In SOA terms, the personnel department is a service provider. One of its services is scheduling annual leave. Bob is a client or consumer of the service. The vacation request form describes a service contract. The filled-in form is then an asynchronous message—Bob doesn’t suspend his activities waiting for the reply to come back; instead he gets on with his regular work.
The internal mail is a message transport — an unreliable one in this instance. Luckily, Bob has an error-handling protocol, namely a timeout. After a week, his calendar alerts him to call the personnel department. The telephone call is a synchronous interaction—he is on the telephone in real time. He then implements an error-correcting strategy, which is to resend the message.

While talking about the error-handling strategy, North provides even more examples of SOA requirements defined through business process modeling. If someone updates vacation records to reduce the number of leave days before the vacation approval and then the request goes missing - as in Bob's case - it could result in inconsistencies with the records. Understanding this drives to the conclusion that “the vacation-booking service has to be transactional”. A request may also fail for some business reasons, e.g. the allowance is used up, a signature is missing, etc. In SOA terms this is referred to as “semantics” or “business rules”. In this case a response should be sent back to the person concerned returning the reason of the failure. In a similar way, North shows how the business context defines SOA requirements for correlation of responses, availability of services, security or service evolution.

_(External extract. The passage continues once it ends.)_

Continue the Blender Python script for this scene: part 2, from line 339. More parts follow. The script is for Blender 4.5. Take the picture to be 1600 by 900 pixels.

According to North keeping focused on real business issues allows “to separate the “what” from the “how””:

In fact, a true service-oriented architecture should only have services with a direct counterpart in the business; otherwise they cannot possibly be modeling a business process.
Abstract technical concepts, such as a “data service” or a “replication service,” don’t make any sense in business terms. (There may be shared modules or libraries to provide common technical functionality, but these should not be implemented or referred to as services.)
In the same line, North argues that architects should avoid defining a universal domain model if in the reality there are two separate domains. For instance, “vacation” doesn’t mean the same thing to Bob and to the personnel department clerk in charge of leave requests. For the former it relates to “palm trees” and “long walks on the beach”, while for the latter “it refers to the business process around booking that time”. North believes that these two domains should be represented as such whereas “vacation” should be used as a business concept that “ties together all of the finer-grained domain models behind each service”. Not only would it better reflect the reality but it would also have advantages in terms of architecture:

The service contract is then expressed in terms of enterprise-level business concepts, such as a vacation or a dispatch or a sales order, which again decouples the service consumer from the service provider and allows them to evolve independently, while still able to communicate in a common language.
Dan North is fully aware that designing an SOA through business processes modeling is "only the first step to implementing a fully working SOA". However, focusing on business issues helps “to understand [the] intent of the service [and] to investigate any business complexity independent of technical issues”. This way, SOA requirements are defined without being constrained by technical decisions, which can always be "mapped back to identifiable business value in terms of the business process" that is being modeled.